Eighteen countries plus six regions will take part in voting, leading to a total of 51 votes which will be "in secure electronic form" and both managed and audited in Switzerland.

Thus, 26 votes and you're the winner!

The six Six Nations countries - England, Ireland, Scotland, Wales, France and Italy - all have three votes, while the four Saanzar countries - New Zealand, Australia, South Africa and Argentina - also have three votes.

This alone would appear to make Beaumont the bookies' favourite as the Six Nations countries are likely to vote for England's Beaumont, while the Saanzar votes will go to Argentina's Pichot.

Those votes alone should leave it 18-12 in favour of Beaumont.
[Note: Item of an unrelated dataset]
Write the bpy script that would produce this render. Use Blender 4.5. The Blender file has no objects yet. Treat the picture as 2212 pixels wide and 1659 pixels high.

Japan have two votes while the other seven countries - Romania, Georgia, Uruguay, USA, Canada, Samoa and Fiji - have one apiece.

That's a total of 39 'country' votes.

In addition, the six regions of Africa, Asia, Europe, North/Central America, South America and Oceania each have two votes, giving a total of 12 'region' votes - and an overall total of 51.

Should the Six Nations votes go as expected, Beaumont would only need a further eight votes to retain his seat ... and it's difficult to see him not doing just that when one considers Romania (1), Georgia (1), USA (1), Canada (1) and the regions of Europe (2), North/Central America (2) are all expected to put a 'X' next to his name.

At this stage it isn't clear what the thinking of Japan (2) and Asia (2) in particular is. It must be remembered that in the voting for the 2023 Rugby World Cup, Japan voted for France ahead of South Africa - despite having a team (Sunwolves) in Super Rugby.

Even more hurtful, Africa's vote went against South Africa too!